None of this is real. I have no idea if anything actually exists until I touch it, and even then my brain is just cataloging sensations from my fingers into electrical impulses telling me that the covers on my bed are soft, or that the bed is firm. “They” have deemed these impulses from the more sensitive areas of the body to be your “senses”. But sight is nothing more than light-waves reflecting off of objects and through the lens of my eyes and interpreted by my brain; you can’t trust it. Ever have those dreams where reality bleeds into those last precious moments of rapid eye movement (or REM) sleep?
“This Friday night, I fall asleep at my desk at work. When I wake up with my face and my crossed arms on my desktop, the telephone is ringing, and everyone else is gone. A telephone was ringing in my dream, and it’s not clear if reality slipped into my dream or if my dream is slopping over into reality.” In this quote from the novel Fight Club by Chuck Palahniuk, reality is an illusion that the main character is unable to make sense of. What if this plague of confused interpretations swept the country? Everyone would have dyslexia of the mind. Color-blind realities would be everywhere. The line between fact and fiction would blur. You wouldn’t know what’s going on.
You lie in bed and you hear an alarm. It is far away and shouldn’t even bother you, much less annoy you. But it does, for it is not only the herald of a new day, but also the buzz of doom. So you get out of bed and go to turn it off. But it’s not on the table. Nor on the dresser. It is nowhere in plain sight. So you dig around the room for a few minutes. During this time someone has entered the room. Mother, sister, significant other, whoever. You acknowledge them with a grunt as you part the clothes hanging in your closet. You crouch down and raise a pile of clothes off of the floor, uncovering the bane of your morning. With a sense of pride, you flip the switch to deactivate the alarm. Then another buzzing noise begins across the room. You stand up and sigh. Suddenly, as you turn around, the figments of your imagination blur together like strawberries, raspberries, ice and orange juice do in a blender. Slowly the colors of a cross between the old Batman show’s scene change and an acid trip give way to the white lumpiness of your room’s ceiling.
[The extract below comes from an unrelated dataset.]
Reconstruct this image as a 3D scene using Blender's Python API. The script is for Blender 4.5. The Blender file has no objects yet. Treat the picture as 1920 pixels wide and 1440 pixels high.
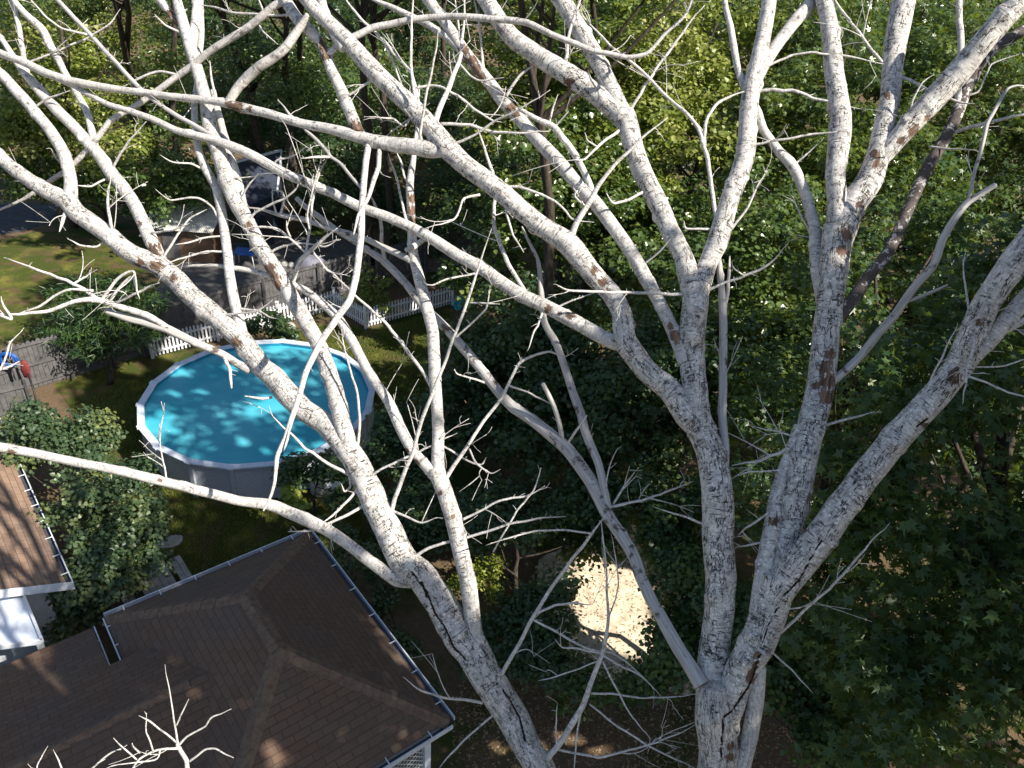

Your head is reeling at the sound of the still beeping alarm clock as your eyes blink at the dull haze of predawn. You try to push the covers back, only to discover your covers aren’t on the bed. They’re on the floor at the foot of your bed. You rouse yourself from the bed to turn the real alarm off, only to discover the chill in your air-condition haven. Oh, the fan’s on. That explains the chill. With the alarm deactivated, your other senses come to life and report impulses to your brain: your eyes interpret the light-waves off of clothes and pamphlets lying on the floor; your olfactory senses absorb the air, and the years of fermenting dirt, sweat, deodorant and dust; you taste the stagnancy of the room and savor it, letting your tongue digest the altered and, hopefully clean, air. But none of it is actually there . . . is it?